June unadjusted merchandise trade surplus rose to DM13.0 billion from the DM7.4 billion May surplus posted, but was lower than the DM13.3 billion surplus in June 1999. Exports rose 12.2 percent when compared with last year, while imports rose 14.7 percent. The June seasonally adjusted trade surplus rose to E6.1 billion from May's E4.3 billion surplus and from the E6.0 billion surplus of a year ago. June seasonally adjusted exports were up 17.7 percent compared to a year earlier. Imports were up 20.0 percent on the month. July final consumer prices for the six months to July rose at an annualized rate of 2.1 percent, the same as in June. Seasonally adjusted consumer prices rose 0.2 percent in July and were 1.9 percent higher than a year ago. France - July unadjusted preliminary consumer prices declined 0.2 percent as seasonal discounts and cheaper fresh food offset a largely unexpected energy price increase. The seasonally adjusted CPI rose 0.2 percent on the month, or an annual increase of 1.8 percent. Core inflation, which excludes administered prices and volatile sectors like food and energy, was flat on the month leaving the annual rate at 1.2 percent. Italy - June workday adjusted industrial production fell 0.7 percent on the month but rose 4.6 percent when compared with last year. Consumer goods output fell a seasonally adjusted 0.6 percent on the month but rose an unadjusted 3.2 percent on the year. Investment goods output fell an adjusted 1.0 percent on the month, while climbing an unadjusted 6.3 percent on the year. Spain - July consumer price index jumped 0.6 percent despite flat energy prices and rose 3.6 percent when compared with last year. The monthly increase was the highest since January 1995 when the CPI rose 1.0 percent. The increase was due to higher food, tourism and hotel costs. Core inflation, excluding energy products and non-processed food, rose 0.5 percent on the month and 2.5 percent when compared with last year. Britain - July Halifax house prices rose 0.3 percent on the month, reversing June's decline, while the annual rate fell for the third month in a row to 8.0 percent after June's 9.2 percent increase. Over the past six months the annual rate of increase has dropped from a peak of 16.0 percent in January. The Halifax said the housing market has been softening in recent months.
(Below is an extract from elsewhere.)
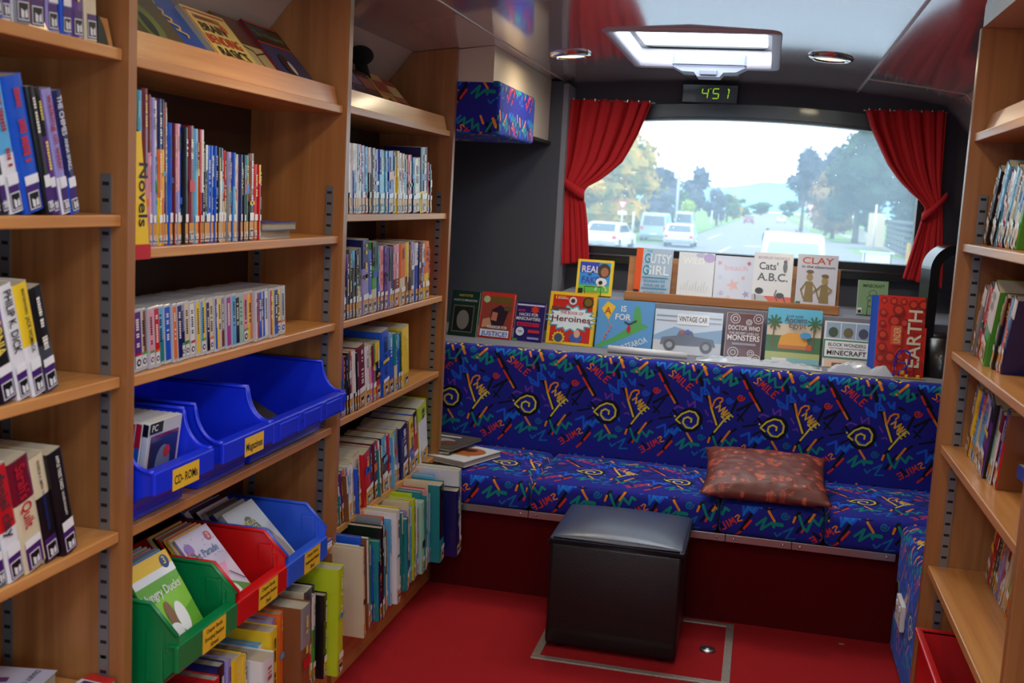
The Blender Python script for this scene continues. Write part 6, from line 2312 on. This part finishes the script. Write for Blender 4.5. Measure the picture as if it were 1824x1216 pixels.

June manufacturing output rose 0.2 percent on the month and 2.1 percent on the year. The monthly gain was attributable to increased electrical and optical industries output. Car production, however, was lower in June than in May. May data were revised up. It is now estimated that May manufacturing output rose 0.5 percent rather than 0.4 percent as initially reported. In the three months to June, manufacturing output rose 0.4 percent on the quarter and was up 1.8 percent on the year. Asia First-quarter (January to March) real gross domestic product was revised to an increase of 2.5 from a preliminary 2.4 percent gain after two consecutive quarters of declines. On an annualized basis, GDP rose 10.3 percent after the preliminary reading of 10.0 percent. Private consumption was revised down to a 1.7 percent increase from the preliminary 1.8 percent gain. Private investment in housing was unchanged, up 6.6 percent, while investment in equipment and facilities was up 4.8 percent, revised from a preliminary jump of 4.2 percent. July bank lending fell 4.5 percent when compared with last year after declining 4.6 percent in June. City bank lending fell 3.4 percent in July, long-term credit bank lending fell 21.7 percent; trust bank lending fell 5.3 percent; regional bank lending fell 0.3 percent; and second category regional bank lending fell 7.0 percent. Foreign bank lending fell 19.7. July domestic wholesale prices rose 0.2 percent and were up 0.3 percent on the year. Electric power, gas and water prices rose while electrical machinery declined. The export price index decreased 0.9 percent on the month in terms of contract currencies. In yen terms, it was up 0.3 percent on the month but down 6.9 percent on the year. The import index was up 1.4 percent in terms of contract currencies. It rose 2.7 percent in yen terms and was up 2.3 percent from the previous year. Seasonally adjusted value of machinery orders, excluding purchases by power utilities and shipbuilders, rose 3.1 percent in the three months ended June 30, boosted by a 14.4 percent June increase. June's machinery orders posted the biggest monthly increase in almost four years.
Australia - The July seasonally adjusted unemployment rate fell to 6.3 percent from 6.6 percent in June. Employment rose by 75,700 jobs. The increase in employment reflects ongoing strength in the Australian economy and a tightening in the labor market. Seasonally adjusted workforce participation rate, or the proportion of working age persons at work or actively looking for work, rose to 63.9 percent in July from 63.7 percent in June. The trend estimate for unemployment, which takes other irregular factors out of the seasonally adjusted data, was 6.5 percent in July, down from 6.6 percent in June.
BOTTOM
LINE Aside from the Japanese drama, investors will be focusing in on the August 22 Federal Reserve Open Market Committee Meeting even though no rate increase is anticipated. The consumer price index will, as usual, be searched for inflationary, and therefore, policy moving clues.